Exactly and only the lines from the one containing "Keep writing the" through the one containing "for sx, h_ in" are to be repeated, both ends included.

## [RECORDS PROVIDED]
########################################

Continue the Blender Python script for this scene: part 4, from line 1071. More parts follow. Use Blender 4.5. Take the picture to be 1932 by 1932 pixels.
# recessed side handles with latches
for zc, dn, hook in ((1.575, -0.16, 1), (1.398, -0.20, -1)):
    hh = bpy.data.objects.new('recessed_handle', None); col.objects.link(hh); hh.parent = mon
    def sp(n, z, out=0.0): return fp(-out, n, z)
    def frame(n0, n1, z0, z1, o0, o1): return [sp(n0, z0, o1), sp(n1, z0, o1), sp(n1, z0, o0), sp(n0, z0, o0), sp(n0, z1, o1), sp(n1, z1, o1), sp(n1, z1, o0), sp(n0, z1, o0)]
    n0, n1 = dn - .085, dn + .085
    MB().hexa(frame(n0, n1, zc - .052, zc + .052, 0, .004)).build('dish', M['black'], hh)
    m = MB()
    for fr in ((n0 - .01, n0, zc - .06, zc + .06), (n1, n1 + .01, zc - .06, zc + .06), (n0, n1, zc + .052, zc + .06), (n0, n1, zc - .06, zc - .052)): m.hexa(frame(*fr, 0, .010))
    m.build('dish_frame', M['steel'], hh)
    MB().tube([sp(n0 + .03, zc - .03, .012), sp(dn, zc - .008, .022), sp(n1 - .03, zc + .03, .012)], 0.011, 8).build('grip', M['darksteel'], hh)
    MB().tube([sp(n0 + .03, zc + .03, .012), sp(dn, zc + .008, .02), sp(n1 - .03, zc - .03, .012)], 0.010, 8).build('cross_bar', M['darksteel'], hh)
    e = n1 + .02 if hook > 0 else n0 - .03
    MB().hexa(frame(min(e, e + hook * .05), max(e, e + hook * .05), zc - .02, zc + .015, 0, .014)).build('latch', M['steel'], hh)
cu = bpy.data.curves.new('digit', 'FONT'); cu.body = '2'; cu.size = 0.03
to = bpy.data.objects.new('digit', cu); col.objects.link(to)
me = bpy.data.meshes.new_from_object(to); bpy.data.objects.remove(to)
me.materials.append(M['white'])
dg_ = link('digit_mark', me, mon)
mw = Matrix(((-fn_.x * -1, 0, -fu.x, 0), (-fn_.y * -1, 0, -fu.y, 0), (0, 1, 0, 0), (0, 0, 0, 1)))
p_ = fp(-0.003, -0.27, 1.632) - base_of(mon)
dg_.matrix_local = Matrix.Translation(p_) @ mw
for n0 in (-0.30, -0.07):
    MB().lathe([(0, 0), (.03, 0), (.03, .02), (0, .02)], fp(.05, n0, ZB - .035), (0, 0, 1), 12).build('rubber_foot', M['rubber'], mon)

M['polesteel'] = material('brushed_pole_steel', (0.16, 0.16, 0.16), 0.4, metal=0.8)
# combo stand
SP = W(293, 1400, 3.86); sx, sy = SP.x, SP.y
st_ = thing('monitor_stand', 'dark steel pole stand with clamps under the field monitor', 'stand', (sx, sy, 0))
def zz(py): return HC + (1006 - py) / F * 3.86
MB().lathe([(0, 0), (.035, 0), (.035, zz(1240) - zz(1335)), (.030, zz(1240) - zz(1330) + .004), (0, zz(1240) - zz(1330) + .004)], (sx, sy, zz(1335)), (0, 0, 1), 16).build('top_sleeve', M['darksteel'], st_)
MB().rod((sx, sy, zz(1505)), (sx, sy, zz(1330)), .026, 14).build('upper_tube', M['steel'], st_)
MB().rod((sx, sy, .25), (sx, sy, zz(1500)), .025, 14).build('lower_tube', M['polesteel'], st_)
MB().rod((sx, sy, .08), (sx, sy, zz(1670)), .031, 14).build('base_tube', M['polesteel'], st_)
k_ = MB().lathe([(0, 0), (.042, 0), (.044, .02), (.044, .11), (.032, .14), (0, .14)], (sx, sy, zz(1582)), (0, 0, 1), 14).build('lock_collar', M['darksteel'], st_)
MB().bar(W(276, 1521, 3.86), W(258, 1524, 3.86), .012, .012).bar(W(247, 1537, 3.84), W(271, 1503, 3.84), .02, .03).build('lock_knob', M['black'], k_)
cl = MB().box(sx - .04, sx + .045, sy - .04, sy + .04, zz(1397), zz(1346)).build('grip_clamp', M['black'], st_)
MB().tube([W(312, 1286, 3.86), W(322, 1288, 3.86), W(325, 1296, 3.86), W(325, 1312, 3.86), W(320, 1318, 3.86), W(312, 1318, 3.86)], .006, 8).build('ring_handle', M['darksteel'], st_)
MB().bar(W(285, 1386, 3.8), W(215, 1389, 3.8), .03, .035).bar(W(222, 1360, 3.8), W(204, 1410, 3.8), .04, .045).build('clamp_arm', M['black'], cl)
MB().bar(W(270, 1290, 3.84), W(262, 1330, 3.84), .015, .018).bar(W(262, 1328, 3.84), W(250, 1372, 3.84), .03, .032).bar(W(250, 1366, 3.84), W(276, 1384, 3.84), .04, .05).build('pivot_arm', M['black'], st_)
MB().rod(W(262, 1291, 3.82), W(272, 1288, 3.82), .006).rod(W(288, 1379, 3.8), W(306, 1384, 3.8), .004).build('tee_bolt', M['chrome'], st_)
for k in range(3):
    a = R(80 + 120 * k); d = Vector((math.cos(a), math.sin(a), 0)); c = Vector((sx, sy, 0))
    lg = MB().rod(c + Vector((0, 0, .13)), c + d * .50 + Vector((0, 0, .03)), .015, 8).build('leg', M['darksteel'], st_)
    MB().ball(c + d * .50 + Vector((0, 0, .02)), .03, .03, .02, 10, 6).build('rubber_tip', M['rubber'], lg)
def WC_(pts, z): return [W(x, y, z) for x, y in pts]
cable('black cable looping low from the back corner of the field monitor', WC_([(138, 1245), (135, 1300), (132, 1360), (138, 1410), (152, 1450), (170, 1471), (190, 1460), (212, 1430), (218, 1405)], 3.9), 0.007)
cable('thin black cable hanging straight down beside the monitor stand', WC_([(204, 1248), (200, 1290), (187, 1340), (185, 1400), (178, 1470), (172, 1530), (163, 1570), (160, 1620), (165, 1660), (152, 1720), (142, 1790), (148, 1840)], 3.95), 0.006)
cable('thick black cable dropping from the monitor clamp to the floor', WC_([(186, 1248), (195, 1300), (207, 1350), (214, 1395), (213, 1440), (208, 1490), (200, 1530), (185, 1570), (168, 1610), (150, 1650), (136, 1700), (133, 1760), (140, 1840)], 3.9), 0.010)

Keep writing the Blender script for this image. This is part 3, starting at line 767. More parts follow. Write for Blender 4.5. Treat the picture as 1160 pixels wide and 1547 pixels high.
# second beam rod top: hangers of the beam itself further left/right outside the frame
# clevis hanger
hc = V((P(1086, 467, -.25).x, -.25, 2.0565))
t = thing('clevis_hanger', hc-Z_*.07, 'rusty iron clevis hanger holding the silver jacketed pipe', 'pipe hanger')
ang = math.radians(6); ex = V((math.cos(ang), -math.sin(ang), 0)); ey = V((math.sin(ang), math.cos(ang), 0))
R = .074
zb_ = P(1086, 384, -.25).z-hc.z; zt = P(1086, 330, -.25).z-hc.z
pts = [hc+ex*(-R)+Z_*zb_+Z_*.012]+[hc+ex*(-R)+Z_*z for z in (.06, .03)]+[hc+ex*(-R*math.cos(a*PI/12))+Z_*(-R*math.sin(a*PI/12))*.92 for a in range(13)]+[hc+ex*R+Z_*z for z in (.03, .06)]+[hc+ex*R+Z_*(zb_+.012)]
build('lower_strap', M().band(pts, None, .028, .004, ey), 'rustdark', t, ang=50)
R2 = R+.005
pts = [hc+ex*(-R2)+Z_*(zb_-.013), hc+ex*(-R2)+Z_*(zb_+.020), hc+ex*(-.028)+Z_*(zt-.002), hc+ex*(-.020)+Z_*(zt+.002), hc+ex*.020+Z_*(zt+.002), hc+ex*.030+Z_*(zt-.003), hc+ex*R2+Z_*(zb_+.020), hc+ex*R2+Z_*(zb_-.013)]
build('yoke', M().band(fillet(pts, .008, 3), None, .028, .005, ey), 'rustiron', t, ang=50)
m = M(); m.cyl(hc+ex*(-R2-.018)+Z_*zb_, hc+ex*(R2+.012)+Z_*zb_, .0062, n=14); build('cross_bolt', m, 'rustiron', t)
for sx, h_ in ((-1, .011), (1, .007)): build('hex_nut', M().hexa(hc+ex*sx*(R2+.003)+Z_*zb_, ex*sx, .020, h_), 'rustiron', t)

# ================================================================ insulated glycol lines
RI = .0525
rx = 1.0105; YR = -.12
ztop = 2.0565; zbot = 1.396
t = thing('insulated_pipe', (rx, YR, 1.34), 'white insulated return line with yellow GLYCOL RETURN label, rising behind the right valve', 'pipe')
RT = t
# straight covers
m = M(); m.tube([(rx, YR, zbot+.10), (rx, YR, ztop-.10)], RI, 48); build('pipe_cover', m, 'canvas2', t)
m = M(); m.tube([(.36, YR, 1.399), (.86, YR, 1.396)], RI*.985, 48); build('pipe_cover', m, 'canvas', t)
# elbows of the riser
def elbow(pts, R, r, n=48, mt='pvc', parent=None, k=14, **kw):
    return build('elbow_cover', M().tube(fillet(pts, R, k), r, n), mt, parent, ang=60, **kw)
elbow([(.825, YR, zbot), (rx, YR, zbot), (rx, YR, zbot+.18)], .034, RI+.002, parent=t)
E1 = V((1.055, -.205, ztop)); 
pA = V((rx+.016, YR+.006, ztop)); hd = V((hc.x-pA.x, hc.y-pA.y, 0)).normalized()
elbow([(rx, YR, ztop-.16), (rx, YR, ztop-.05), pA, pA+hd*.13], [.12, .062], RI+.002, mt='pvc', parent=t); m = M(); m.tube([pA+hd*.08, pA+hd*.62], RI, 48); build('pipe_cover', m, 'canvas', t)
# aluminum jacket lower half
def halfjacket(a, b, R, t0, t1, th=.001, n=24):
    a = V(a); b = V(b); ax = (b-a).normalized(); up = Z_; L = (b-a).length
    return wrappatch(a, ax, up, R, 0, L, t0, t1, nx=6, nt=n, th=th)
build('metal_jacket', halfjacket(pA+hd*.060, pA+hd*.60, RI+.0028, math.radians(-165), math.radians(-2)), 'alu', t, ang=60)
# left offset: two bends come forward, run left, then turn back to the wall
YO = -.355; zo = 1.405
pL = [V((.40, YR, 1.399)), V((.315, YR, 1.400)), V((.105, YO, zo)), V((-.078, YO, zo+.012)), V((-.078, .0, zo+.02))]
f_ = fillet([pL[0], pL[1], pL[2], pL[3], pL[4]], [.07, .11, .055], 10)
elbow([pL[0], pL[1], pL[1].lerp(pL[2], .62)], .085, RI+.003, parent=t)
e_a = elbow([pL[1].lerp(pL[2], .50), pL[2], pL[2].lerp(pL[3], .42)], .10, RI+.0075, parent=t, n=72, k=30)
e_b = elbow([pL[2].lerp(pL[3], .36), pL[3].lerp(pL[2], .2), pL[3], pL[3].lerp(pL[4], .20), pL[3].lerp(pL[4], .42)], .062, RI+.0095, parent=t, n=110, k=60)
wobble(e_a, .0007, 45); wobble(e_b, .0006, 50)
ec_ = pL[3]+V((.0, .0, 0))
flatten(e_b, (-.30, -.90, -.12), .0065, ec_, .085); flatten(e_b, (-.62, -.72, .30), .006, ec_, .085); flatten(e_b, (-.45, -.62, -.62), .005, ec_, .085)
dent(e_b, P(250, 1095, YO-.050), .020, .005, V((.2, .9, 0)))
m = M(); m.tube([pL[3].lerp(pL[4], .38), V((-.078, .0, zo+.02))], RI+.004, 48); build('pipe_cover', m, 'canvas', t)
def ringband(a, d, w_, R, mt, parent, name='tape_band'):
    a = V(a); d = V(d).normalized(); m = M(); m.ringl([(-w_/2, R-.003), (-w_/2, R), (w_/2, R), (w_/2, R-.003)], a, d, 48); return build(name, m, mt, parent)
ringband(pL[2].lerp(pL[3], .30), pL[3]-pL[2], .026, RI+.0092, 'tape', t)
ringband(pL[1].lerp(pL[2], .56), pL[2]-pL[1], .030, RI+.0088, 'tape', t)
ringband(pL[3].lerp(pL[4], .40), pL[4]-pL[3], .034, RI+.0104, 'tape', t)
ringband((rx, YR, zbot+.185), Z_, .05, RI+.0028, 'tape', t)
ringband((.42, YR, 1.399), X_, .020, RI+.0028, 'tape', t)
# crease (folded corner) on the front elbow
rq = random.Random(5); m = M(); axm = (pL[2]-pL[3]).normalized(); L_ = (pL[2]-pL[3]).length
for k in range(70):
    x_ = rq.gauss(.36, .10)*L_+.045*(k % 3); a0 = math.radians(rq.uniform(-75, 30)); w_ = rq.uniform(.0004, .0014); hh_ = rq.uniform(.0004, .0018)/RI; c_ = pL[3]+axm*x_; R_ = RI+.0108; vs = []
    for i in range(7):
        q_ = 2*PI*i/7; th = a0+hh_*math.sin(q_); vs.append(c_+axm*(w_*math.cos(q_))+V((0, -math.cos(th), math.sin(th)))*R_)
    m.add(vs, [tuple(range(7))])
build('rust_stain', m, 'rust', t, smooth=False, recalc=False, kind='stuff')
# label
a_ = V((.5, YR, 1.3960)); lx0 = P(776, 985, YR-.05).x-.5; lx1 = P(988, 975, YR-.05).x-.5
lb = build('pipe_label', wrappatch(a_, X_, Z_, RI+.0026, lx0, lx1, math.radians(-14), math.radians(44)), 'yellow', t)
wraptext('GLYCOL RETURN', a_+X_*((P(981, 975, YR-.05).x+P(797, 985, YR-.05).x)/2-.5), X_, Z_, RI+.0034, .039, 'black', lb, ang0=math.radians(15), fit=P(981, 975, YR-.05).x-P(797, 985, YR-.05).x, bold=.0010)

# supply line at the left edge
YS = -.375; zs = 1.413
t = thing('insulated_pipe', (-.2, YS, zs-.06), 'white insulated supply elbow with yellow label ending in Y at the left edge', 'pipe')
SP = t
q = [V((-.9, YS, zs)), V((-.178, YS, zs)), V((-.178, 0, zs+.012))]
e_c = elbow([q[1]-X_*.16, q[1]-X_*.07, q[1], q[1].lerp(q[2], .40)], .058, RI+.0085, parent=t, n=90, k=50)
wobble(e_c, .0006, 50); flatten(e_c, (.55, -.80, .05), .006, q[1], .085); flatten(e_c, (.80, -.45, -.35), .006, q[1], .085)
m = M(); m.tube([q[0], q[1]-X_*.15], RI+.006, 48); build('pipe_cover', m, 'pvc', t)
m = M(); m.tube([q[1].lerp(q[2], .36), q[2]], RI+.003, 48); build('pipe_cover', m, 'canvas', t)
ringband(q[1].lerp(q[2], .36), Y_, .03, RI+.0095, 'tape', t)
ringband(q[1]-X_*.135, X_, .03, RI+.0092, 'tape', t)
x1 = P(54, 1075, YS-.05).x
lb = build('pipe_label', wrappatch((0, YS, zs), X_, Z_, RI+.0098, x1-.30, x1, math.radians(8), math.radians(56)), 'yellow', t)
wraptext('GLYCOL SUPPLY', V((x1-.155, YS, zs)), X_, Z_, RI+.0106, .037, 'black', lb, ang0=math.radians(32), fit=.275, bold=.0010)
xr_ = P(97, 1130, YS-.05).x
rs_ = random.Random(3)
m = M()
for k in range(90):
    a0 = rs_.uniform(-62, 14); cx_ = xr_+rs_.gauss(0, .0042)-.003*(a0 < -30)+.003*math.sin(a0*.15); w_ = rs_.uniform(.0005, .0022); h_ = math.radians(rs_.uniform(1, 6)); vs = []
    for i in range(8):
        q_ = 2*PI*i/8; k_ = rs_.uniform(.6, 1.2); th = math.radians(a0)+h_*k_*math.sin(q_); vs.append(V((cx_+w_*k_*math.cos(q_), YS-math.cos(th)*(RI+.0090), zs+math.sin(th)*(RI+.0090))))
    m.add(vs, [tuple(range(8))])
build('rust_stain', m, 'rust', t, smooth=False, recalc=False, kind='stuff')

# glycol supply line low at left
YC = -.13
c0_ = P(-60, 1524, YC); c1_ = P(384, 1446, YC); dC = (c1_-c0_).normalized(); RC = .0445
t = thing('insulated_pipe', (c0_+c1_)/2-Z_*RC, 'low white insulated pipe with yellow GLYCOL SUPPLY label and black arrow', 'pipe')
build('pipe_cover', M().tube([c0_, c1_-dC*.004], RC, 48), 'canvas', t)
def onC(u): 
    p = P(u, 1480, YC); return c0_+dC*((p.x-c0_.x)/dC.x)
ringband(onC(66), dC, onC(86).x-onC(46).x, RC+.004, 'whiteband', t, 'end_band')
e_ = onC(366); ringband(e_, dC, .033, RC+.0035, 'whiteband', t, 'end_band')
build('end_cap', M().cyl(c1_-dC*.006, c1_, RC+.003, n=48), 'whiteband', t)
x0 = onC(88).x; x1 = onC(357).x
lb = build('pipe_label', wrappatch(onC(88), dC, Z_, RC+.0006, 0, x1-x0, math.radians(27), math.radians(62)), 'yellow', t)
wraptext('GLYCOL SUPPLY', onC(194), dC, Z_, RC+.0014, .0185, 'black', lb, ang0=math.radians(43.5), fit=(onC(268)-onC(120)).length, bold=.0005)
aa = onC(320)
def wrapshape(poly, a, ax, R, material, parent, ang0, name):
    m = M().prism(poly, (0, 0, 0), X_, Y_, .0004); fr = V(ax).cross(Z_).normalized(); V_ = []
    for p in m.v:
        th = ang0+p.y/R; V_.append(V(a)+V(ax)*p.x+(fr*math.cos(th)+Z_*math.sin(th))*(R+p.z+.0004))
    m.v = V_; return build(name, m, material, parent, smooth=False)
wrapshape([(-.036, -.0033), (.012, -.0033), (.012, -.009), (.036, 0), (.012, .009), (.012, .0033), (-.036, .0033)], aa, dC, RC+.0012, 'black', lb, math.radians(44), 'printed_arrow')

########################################

## [COMPLETED EXERCISE]
Keep writing the Blender script for this image. This is part 3, starting at line 767. More parts follow. Write for Blender 4.5. Treat the picture as 1160 pixels wide and 1547 pixels high.
# second beam rod top: hangers of the beam itself further left/right outside the frame
# clevis hanger
hc = V((P(1086, 467, -.25).x, -.25, 2.0565))
t = thing('clevis_hanger', hc-Z_*.07, 'rusty iron clevis hanger holding the silver jacketed pipe', 'pipe hanger')
ang = math.radians(6); ex = V((math.cos(ang), -math.sin(ang), 0)); ey = V((math.sin(ang), math.cos(ang), 0))
R = .074
zb_ = P(1086, 384, -.25).z-hc.z; zt = P(1086, 330, -.25).z-hc.z
pts = [hc+ex*(-R)+Z_*zb_+Z_*.012]+[hc+ex*(-R)+Z_*z for z in (.06, .03)]+[hc+ex*(-R*math.cos(a*PI/12))+Z_*(-R*math.sin(a*PI/12))*.92 for a in range(13)]+[hc+ex*R+Z_*z for z in (.03, .06)]+[hc+ex*R+Z_*(zb_+.012)]
build('lower_strap', M().band(pts, None, .028, .004, ey), 'rustdark', t, ang=50)
R2 = R+.005
pts = [hc+ex*(-R2)+Z_*(zb_-.013), hc+ex*(-R2)+Z_*(zb_+.020), hc+ex*(-.028)+Z_*(zt-.002), hc+ex*(-.020)+Z_*(zt+.002), hc+ex*.020+Z_*(zt+.002), hc+ex*.030+Z_*(zt-.003), hc+ex*R2+Z_*(zb_+.020), hc+ex*R2+Z_*(zb_-.013)]
build('yoke', M().band(fillet(pts, .008, 3), None, .028, .005, ey), 'rustiron', t, ang=50)
m = M(); m.cyl(hc+ex*(-R2-.018)+Z_*zb_, hc+ex*(R2+.012)+Z_*zb_, .0062, n=14); build('cross_bolt', m, 'rustiron', t)
for sx, h_ in ((-1, .011), (1, .007)): build('hex_nut', M().hexa(hc+ex*sx*(R2+.003)+Z_*zb_, ex*sx, .020, h_), 'rustiron', t)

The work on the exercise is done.